Discussion in 'Conversations Between White Women and Black Men' started by brewcitychick, Dec 7, 2007.

  1. brewcitychick

    brewcitychick New Member

    Question for the bm & ww out there:

    How many of you have IR friendships with the opposite gender - successfully? In my personal experiences, I have been more likely to maintin a platonic friendship with a wm than a bm. As a matter of fact, I have no bm friends, which is unfortunate because I think it is very beneficial to make friends with the opposite gender. You get to learn the opposite perspective without the entanglement of a relationship.

    I have seen threads on here with bm talking about being stuck in the "friend zone" with ww. Maybe it is just me, but where are all of these IR friendships? Do you think it is more difficult for ww & bm to become friends because there is not only a gender difference but also a race difference?
     
  2. KnCA

    KnCA New Member

    No. I've had successful friendships with black men. I have black male friends right now.

    Actually I would think you may find more IR friendships than relationships. I think there are probably more people who are willing to be friends trans-racially than those who are wanting to be involved romantically.

    I know for myself, I was friends with black men before I thought about dating black men.
     
  3. Wedlock

    Wedlock New Member

    Conversations....bm/ww friends only?

    As a black male I befriend white women rather easily, and just maintain a healthy distance if I sense the relationship will go no further.I am flawed in the sense that it's more difficult to simply be "friends" with a white woman who only dates white men.I accept it, but only at arm's length.To me it seems natural to befriend white women as a gateway to more because I prefer white women.
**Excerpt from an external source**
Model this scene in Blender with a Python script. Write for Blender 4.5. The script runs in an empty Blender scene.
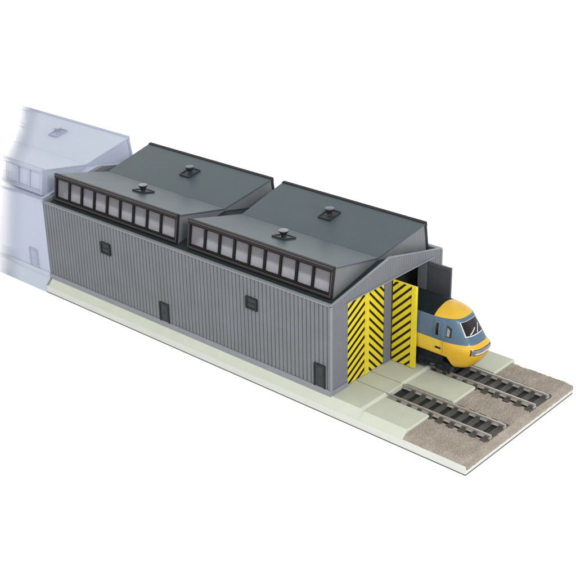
import bpy, bmesh, math, random
from mathutils import Vector, Matrix
random.seed(7)
S = bpy.context.scene
COL = S.collection

# ------------------------------------------------------------------ camera, world, lights, exposure
cam = bpy.data.cameras.new('camera')
camo = bpy.data.objects.new('camera', cam); COL.objects.link(camo)
camo.location = (50.3556, -60.0613, 46.1178)
camo.rotation_euler = (1.1342, 0.0181, 0.7303)
cam.sensor_fit = 'HORIZONTAL'; cam.sensor_width = 36.0
cam.lens = 36.0 * 1160.84 / 576.0
cam.clip_start = 0.5; cam.clip_end = 8000
S.camera = camo

w = bpy.data.worlds.new('World'); S.world = w; w.use_nodes = True
bg = w.node_tree.nodes['Background']
bg.inputs['Color'].default_value = (1.0, 1.0, 1.0, 1)
bg.inputs['Strength'].default_value = 1.0            # white studio surround, brighter low down than overhead
_n = w.node_tree.nodes; _l = w.node_tree.links
_tc = _n.new('ShaderNodeTexCoord'); _sx = _n.new('ShaderNodeSeparateXYZ'); _mr = _n.new('ShaderNodeMapRange')
_mr.interpolation_type = 'SMOOTHSTEP'
_mr.inputs['From Min'].default_value = 0.15; _mr.inputs['From Max'].default_value = 0.80
_mr.inputs['To Min'].default_value = 1.88; _mr.inputs['To Max'].default_value = 1.00
_l.new(_tc.outputs['Generated'], _sx.inputs['Vector']); _l.new(_sx.outputs['Z'], _mr.inputs['Value']); _l.new(_mr.outputs['Result'], bg.inputs['Strength'])

def area(name, loc, target, size, power):
    l = bpy.data.lights.new(name, 'AREA'); l.shape = 'SQUARE'; l.size = size; l.energy = power
    l.color = (1.0, 0.985, 0.96)
    o = bpy.data.objects.new(name, l); COL.objects.link(o); o.location = loc
    d = Vector(target) - Vector(loc)
    o.rotation_euler = d.to_track_quat('-Z', 'Y').to_euler()
    return o
area('key_softbox', (76, -36, 66), (-6, 6, 3), 24, 62000)
S.view_settings.view_transform = 'Standard'
S.view_settings.look = 'None'
S.view_settings.exposure = 0.0
S.view_settings.gamma = 1.0
S.cycles.transparent_max_bounces = 64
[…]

    Befriending black women is fine as well, and find it easy to work with black women, especially in business matters.


    Just my .02.
     
  4. designer

    designer New Member

    I don't think it should be any harder but when you factor in outside influences I think there are fewer IR friendships across the board than there would be.
    If you look at some of the post here it's not hard to see that it's not just sex and the idea of little IR babies running around that drive people to do, say and react in ways that show disapproval of IR relationships on any level.

    Having said that....
    I have found that when you don't have preconceived ideas about people that it's easier to become friends but then again I am one of the few men that believe men and women can be just friends as most men believe that you cannot have a true friendship with a woman because sex is always in the way.
     
  5. natedogg2772

    natedogg2772 New Member

    I had several ww as friends before I became romantically involved with a ww. I find it perfectly natural and easy to have ww as friends. Whether or not they date black men or not doesn't interfere with that at all.
     
  6. natedogg2772

    natedogg2772 New Member

    BTW, brewcitychick.....did you get the stories?
     
  7. brewcitychick

    brewcitychick New Member

    Hey Nate! Didn't you get my reply? I swear, your email must have a block on my email address! lol j/k :)
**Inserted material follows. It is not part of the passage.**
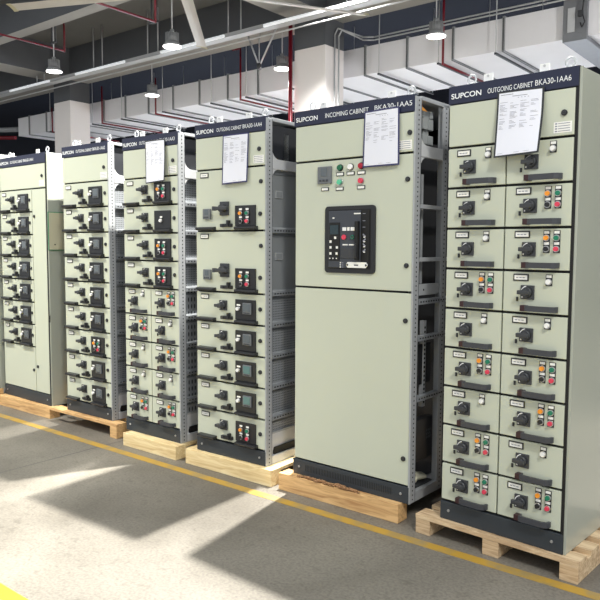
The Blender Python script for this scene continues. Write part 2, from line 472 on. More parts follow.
def open_body(root, w, rows, bays, d=DEP, mid=.40, top_h=None):
    """black core behind the drawers, front/mid/rear uprights and the side rails of an uncovered frame"""
    b = MB(); b.box(.002, w-.006, .019, .024, .095, 2.19, black); b.box(0, w-.046, .03, d, 2.185, 2.198, zinc)
    b.box(.0, .01, .024, d-.01, .03, 2.185, darkin); b.box(.01, w-.05, d-.02, d-.01, .03, 2.185, darkin)
    add('cabinet_body', b, root)
    for y in (0, mid, d-.058): add('post', post_me, root, (w, y, 0))
    for z in rows: add('rail', rail_me if (round(z*100) % 20) else rail_thin, root, (w, 0, z))
    add('rail', rail_wide, root, (w-.001, 0, 1.914)); add('rail', rail_thin, root, (w, 0, 2.187))
    for sgn, z0 in ((1, 1.945), (-1, 1.883)): add('gusset', gusset_mb(sgn, z0, w), root)
    for (z0, z1, m) in bays:
        s = MB(); s.box(w-.034, w-.026, .0585, d-.06, z0, z1, m)
        if m is not darkin: s.box(w-.026, w-.020, .06, d-.06, z0+.0, z0+.012, zinc); s.box(w-.026, w-.022, .06, d-.06, z1-.03, z1-.018, metergr)
        if m is plastbay: s.box(w-.026, w-.019, .115, .185, z1-.175, z1-.13, zinc); s.box(w-.0192, w-.018, .121, .179, z1-.170, z1-.135, plastbay)
        add('compartment_side', s, root)
    b = MB(); b.box(w-.028, w, .058, d, .0, .055, zincl, .002); b.box(.03, w-.028, .058, d-.03, 0, .006, zinc)
    pts = [(.09, .075), (.09, .062), (.105, .048), (.5, .048), (.5, .102), (.10, .102)]
    b.prism(pts, 'x', w-.022, w-.012, black); b.box(w-.028, w-.020, .058, d, .055, .19, zincl)
    add('base_frame', b, root)
plastbay = mat('dark_grey_steel', (140, 144, 146), .45, metal=.2, noise=.06)

# ------------------------------------------------------------ the cabinets
# A: nearest, two columns of half drawers
ZA, ZB_, ZC, ZD, ZE, ZF = .104, .108, .108, .099, .113, .099
A = thing('switchgear_cabinet', 'tall grey-green cabinet nearest the right edge with two columns of nine small drawers', 'electrical cabinet', (-.257, -.153, ZA), -.075)
wA = .645
plinth(A, wA); banner(A, wA, 'BKA30-1AA6'); sealed_body(A, wA)
top_door(A, .006, wA-.014)
KL = 'ssssqsqsqq'; L_ = ['s', 's', 's', 'q', 's', 'q', 's', 'q', 'q']; R_ = ['s', 'q', 'q', 's', 's', 'q', 'q', 's', 'q']
for i in range(9):
    z1 = 1.9-.2*i; z0 = z1-.2
    half_drawer(A, .006, .311, z0, z1, L_[i]); half_drawer(A, .319, wA-.014, z0, z1, R_[i])
top_bits(A, wA)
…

    But really, I REALLY appreciated the stories - and please, please feel free to email any others you may have! :twisted:
     
  8. INJERA70

    INJERA70 New Member

    I have quite a few WW friends and it is just that friends. The WW I know don't date black dudes and it does not bother me one bit, they just cool people.
     
  9. Ronja

    Ronja New Member

    I've got BM that I'm only friends with too. Actually one of my oldest friends is a BM, we've known each other for...12 years or so...
     
  10. Soulthinker

    Soulthinker Well-Known Member

    For me it is easy to have WW friends. Taking it to the next level is another matter. Also,they are good if a guy has a breakup.
     
  11. natedogg2772

    natedogg2772 New Member

    I must have bad eys or something...time for a eye doctor appointment...
     
  12. kirsty

    kirsty New Member

    I agree. I think sometimes my man is a little more “nervous” about my BM friends then my WM friends. And if my friends have mates, their mates are usually nervous about me. But for the most part, I don’t have any problems having BM friends.
     
  13. tdyson42

    tdyson42 Member

    I've had, and continue to have several male platonic friends, but they always seem to be white guys. Things stay platonic partly because there tends to be little sexual interest on my part, and also, wm, I've found aren't as forward with sexual advances and tend to linger in the "friend zone" long after a black guy would have put the moves on me.
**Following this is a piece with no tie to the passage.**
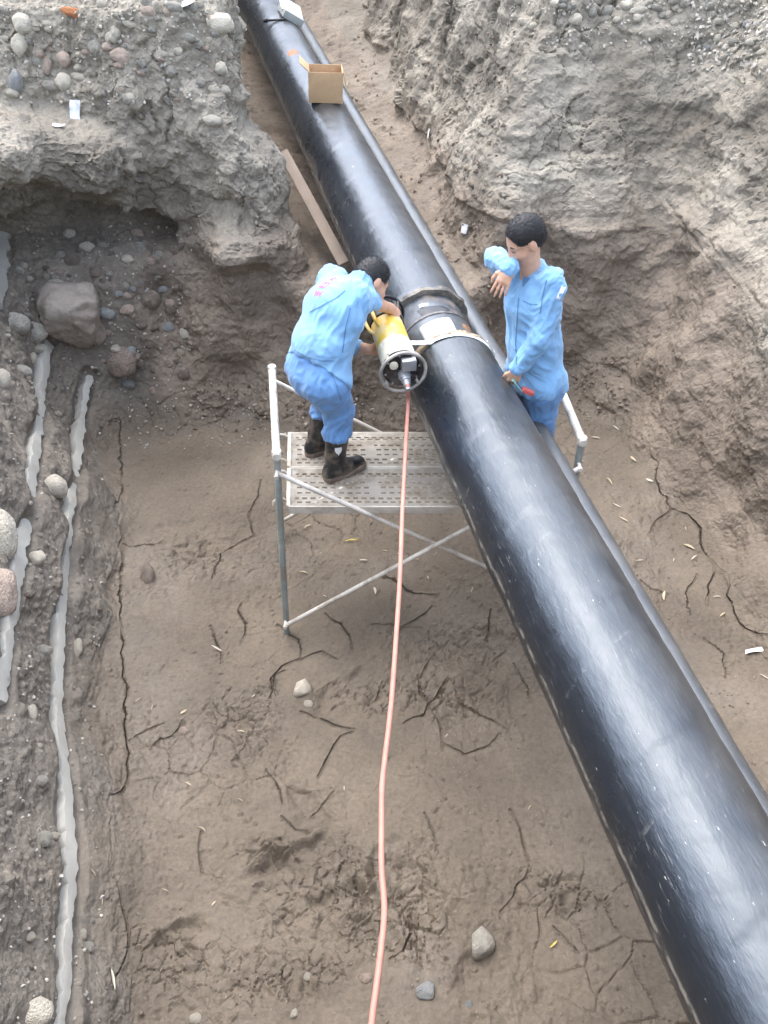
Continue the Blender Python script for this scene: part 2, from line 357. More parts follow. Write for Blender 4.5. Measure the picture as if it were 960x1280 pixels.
def crack_field(P2):
    """nearest crack: distance / half width, and its depth"""
    best = np.full(len(P2), 9., np.float32); dep = np.zeros(len(P2), np.float32)
    order = np.argsort(P2[:, 1]); ys = P2[order, 1]
    for a, b, wd, dp in segs:
        i0, i1 = np.searchsorted(ys, (min(a[1], b[1])-.06, max(a[1], b[1])+.06)); ii = order[i0:i1]
        p = P2[ii]; m = (p[:, 0] > min(a[0], b[0])-.06) & (p[:, 0] < max(a[0], b[0])+.06); ii = ii[m]
        if not len(ii): continue
        p = P2[ii]-a; ab = b-a; t = np.clip((p@ab)/max(ab@ab, 1e-9), 0, 1); d = np.linalg.norm(p-t[:, None]*ab, axis=1)/wd
        k = d < best[ii]; best[ii[k]] = d[k]; dep[ii[k]] = dp
    return best, dep
def in_view(P):
    q = P-_C; zc = q@_F; x = q@_R/np.maximum(zc, .2); y = q@_U/np.maximum(zc, .2)
    return (zc > 0) & (np.abs(x) < 480/FOC*1.12) & (np.abs(y) < 640/FOC*1.1), np.maximum(zc, .5)
def need(A, B):
    M = (A+B)/2; L = np.linalg.norm(A-B, axis=1); ok, z = in_view(M)
    lim = np.where(ok, np.maximum(z*np.where(M[:, 2] < .2, 2.9, 3.4)/(FOC*.8), .008), .16)
    near = (M[:, 2] < .12)
    if near.any() and cur_round >= 2:
        d = np.full(len(M), 9., np.float32); d[near] = crack_field(M[near, :2])[0]
        lim = np.where((d < 1.5) & ok, .0045, lim)
    return L > lim
for cur_round in range(5): TV, TT = refine(TV, TT, need)
N = vnormals(TV, TT); s_, t_ = st(TV[:, 0], TV[:, 1])
z0 = TV[:, 2].copy()
wallm = smooth(.15, .55, 1-np.abs(N[:, 2]))                                   # how steep
floor_ = (1-wallm)*smooth(.35, .15, z0)
top = smooth(2.85, 3.15, z0+.1*perlin(TV*1.3, 5))
PV = TV.astype(np.float32)
leftside = smooth(1.1, .7, t_)
strat = smooth(1.22, 1.85, z0-.075*np.clip(s_-6.2, 0, 20)*(t_ > .9)*(t_ < 2.6)+.35*perlin(PV*.9, 3)+.16*perlin(PV*4, 4)+.1*leftside)        # grey clay over brown loam
leftb = smooth(.35, .05, t_+.62+.12*perlin(PV*2, 8))*(1-strat)                 # the left bank
# gravelly places: on top, the left bank's far end, a seam below the grey block
grav = np.maximum(top, smooth(.0, .3, .35-np.hypot((TV[:, 0]+1.72)/1.1, (TV[:, 2]-.75)/1.6)+.15*perlin(PV*2.2, 9))*(TV[:, 1] > 5.6))
grav = np.maximum(grav, .75*smooth(.0, .25, (-.95-t_)+.25*perlin(PV*1.1, 10))*(1-floor_))
talus = smooth(.35, .0, z0)*smooth(5.4, 6.2, TV[:, 1])*(1-floor_)
wall_n = wallm*(1-.5*leftb)
D = .05*fbm(PV*.9, 2, 20)*wallm+(.05-.03*strat*(1-leftside))*fbm(PV*2.6, 2, 22)*wall_n+.018*fbm(PV*8, 2, 24)*np.maximum(wall_n, .25*(1-floor_))
D += .010*(.5-np.abs(fbm(PV*19, 2, 126)))*wall_n
D += .008*fbm(PV*22, 2, 26)*(.35+.65*np.maximum(wall_n, grav))*(1-.6*floor_)+.0036*fbm(PV*65, 2, 28)*(1-.55*floor_)
# clay breaks in blocks on the right and far walls
blk = wallm*smooth(1.25, 1.6, z0)*(1-top)
ii = np.nonzero(blk > .02)[0]
wn = [fbm(PV[ii]*2.4, 3, 31+7*q) for q in range(3)]
warp = PV[ii]+.22*np.stack(wn, 1)
f1, f2, cid = worley(warp*np.array([2.6, 2.6, 1.5], np.float32), 41)
sel = smooth(-.1, .35, perlin(PV[ii]*1.1, 34))
D[ii] += blk[ii]*((cid-.5)*.07*(.4+.6*sel)-.030*smooth(.09, .0, f2-f1)*sel)
f1, f2, cid = worley((PV[ii]+.10*np.stack(wn, 1)+.04*perlin(PV[ii]*9, 35)[:, None])*np.array([9, 9, 6], np.float32), 43)
D[ii] += blk[ii]*((cid-.5)*.026-.010*smooth(.10, .0, f2-f1))*smooth(-.05, .3, perlin(PV[ii]*1.7, 36))
D[ii] += blk[ii]*.03*np.abs(fbm(PV[ii]*np.array([4, 4, 2.2], np.float32), 3, 37))
# the grey block on the left is a rough conglomerate
ii = np.nonzero((leftside > .05) & ((strat > .1) | (leftb > .3)))[0]; gq = leftside[ii]*(strat[ii]*(1-.6*top[ii])+.35*leftb[ii])
for sc, am, sd_ in ((6.5, .05, 160), (15, .028, 161), (34, .012, 162)):
    f1, f2, cid = worley(PV[ii]*sc+.45*perlin(PV[ii]*sc*.6, 163)[:, None], sd_)
    D[ii] += gq*am*(smooth(.65, .1, f1)*(cid-.15)-.25)
# scrapes of the digger bucket down the trench side
scr = wallm*smooth(2.0, 2.25, t_)*smooth(6.3, 6.9, TV[:, 1])
D += scr*.022*perlin(np.stack([s_*9+z0*3.0, t_*.8, z0*.7], 1), 50)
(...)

    On a couple occasions, a white guy friend of mine has tried to make a romantic move. Both times it was after we'd known each other as friends for a while. My reaction was like, "Hey, if I saw you that way, we would've hooked up long ago. We're just friends for a reason."
     
  14. Wedlock

    Wedlock New Member

    Conversations Between.........

    :D Hearts, your photo depicting the "swirl" in your sig is awesome.I want to swipe that if I may.It's beautiful. RE: "The Friend Zone," I tend to take things slowly with a person even if I seem forward in the beginning. Feeling that buzz from the chemistry is wonderful, but then I want the mental stimulation as well.That may be different than the guys you mentioned in your post, I was saying that on behalf of us "slow moving brothers."LOL.
    Thanks. :D
     
  15. MistressB

    MistressB New Member

    I have loads of BM friends...some through work, some are exes, some just general mates.
     
  16. tdyson42

    tdyson42 Member

    Re: Conversations Between.........

    go ahead. I swiped it myself from somewhere if I recall.
     
  17. handmj

    handmj New Member

    It's not just you. I'm a BM and any friendship I have is just the next opportunity or waiting for the next chance to get in the WW's panties.
     
  18. ladeda

    ladeda New Member

    ive said it once and i will say it again.
    im surrounded by whites 90% of the time.
    its by the lifestyle/career choice i have.
    so, if i didnt play nice i would be very alone. maybe living where i do (bay area) has a lot to do with things. some of the posts here are scary in the sense that they depict a wide distance between black and white.
    thats completely weird to me because i've been nothing but the minority among a non black majority since the 5th grade.
     
  19. Jarell2006

    Jarell2006 New Member

    Ladeda what part of the bay are you from.